Para seniman dan komunitas seni di Lingga melakukan audiensi bersama Komisi III DPRD Lingga beberapa waktu lalu. Senin (31/07/2023).
Dalam rapat dengar pendapat tersebut, GPKL mempertanyakan keterlibatan seniman Lingga dalam acara-acara yang berkaitan dengan seni di Kabupaten Lingga. Mereka merasa para seniman kurang dilibatkan. Selain itu, mereka juga tak dilibatkan dalam pembahasan-pembahasan terkait masalah kebudayaan dan seni yang ada di Kabupaten Lingga.
Padahal, menurut mereka menjaga seni ditempat yang diistimewakan “Bunda Tanah Melayu” bukan hal yang mudah. Diperlukan hati dan konsistensi agar seni tetap hidup dan eksis.
Sehingga, dalam audensi dengan Komisi III DPRD Lingga tersebut, Gerakan Pemajuan Kebudayaan Lingga (GPKL) mendesak Bupati Lingga membuka ruang partisipasi dalam proses pembahasan kebijakan pemajuan kebudayaan di Lingga dan penglibatan seniman budayawan lokal.
Dari catatan GPKL UU No 5 tahun 2017 tentang pemajuan kebudayaan mengamanatkan pemerintah daerah menyusun pokok pikiran kebudayaan daerah (PPKD) sebagai bagian dari strategi kebudayaan nasional.
“Bahkan penglibatan seniman penggiat seni di daerah secara bermakna tidak pernah dibuka oleh Bupati Lingga melalui Dinas Kebudayaan di Lingga sehingga sampai detik dan hari ini masih terjadi pendzaliman untuk penggiat seni lokal. Pemerintah lebih mengedepankan penggiat seni dari luar daerah Lingga dengan bebas tanpa attitude berkesenian terhadap seniman lokal,“ ujar Wawan Daek, seniman Lingga.

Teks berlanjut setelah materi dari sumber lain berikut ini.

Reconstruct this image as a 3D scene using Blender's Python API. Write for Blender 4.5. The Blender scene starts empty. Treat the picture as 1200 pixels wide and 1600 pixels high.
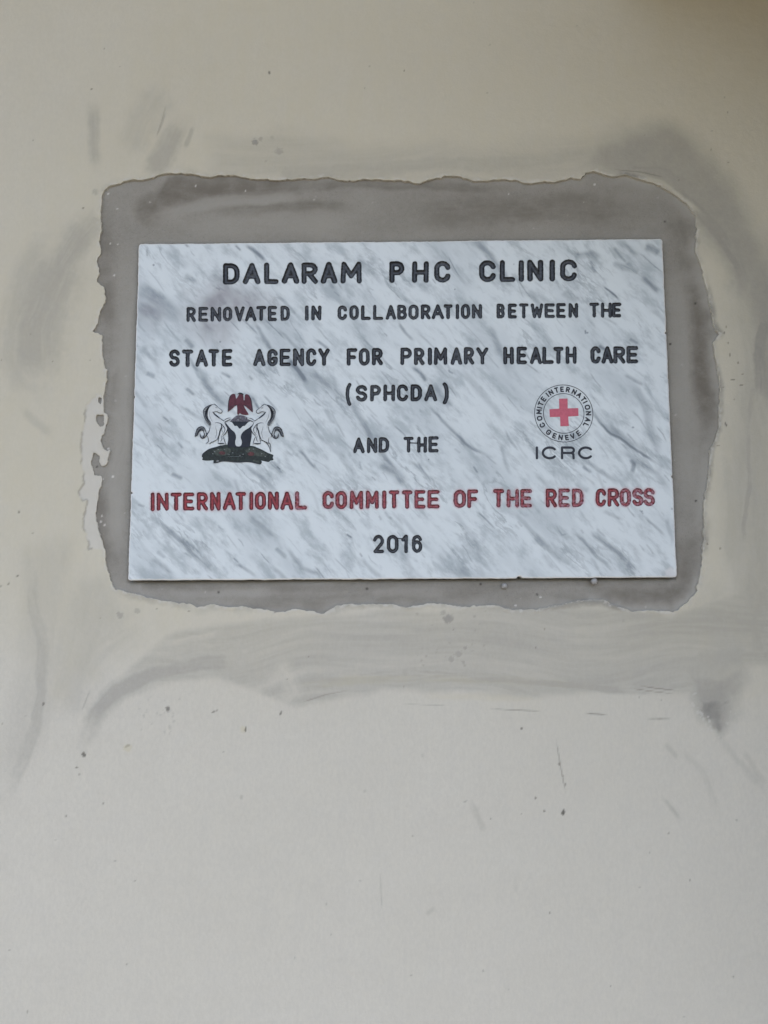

Tentu saja ini sangat disayangkan. Mengingat event kesenian sangatlah jarang digelar di Bunda Tanah Melayu, dan kepedulian dan keterlibatan seniman lokal pun kurang. Tanpa adanya ruang di tengah banyaknya bakat-bakat putra daerah terhadap seni, ini terasa sangat dzalim terhadap pekerja seni.
Dalam kesempatan terpisah, Anggota Komisi III DPRD Lingga Said Parman saat dikonfirmasi melalui telepon sangat menyayangkan hal ini terjadi, sehingga seniman dan pekerja seni merasa tak diajak dan dilibatkan bekerja dalam satu kegiatan yg ada diKabupaten Lingga.
“Seharusnya dinas terkait harus bijak dalam menyikapi suatu kebijakan dalam pekerjaan berkesenian kalau dapat gunakan dulu seniman seniman lokal. Karena seniman lokal belum tentu kalah baik dari seniman tempat lain,” tegasnya.
“Seni bukan hanya aktivitas yang dilakukan dengan cara mengindera atau melihat, mengamati, menghayati, memahami serta menangkap nilai-nilai keindahan, tapi seni punya hati”, tutup Seniman Lingga.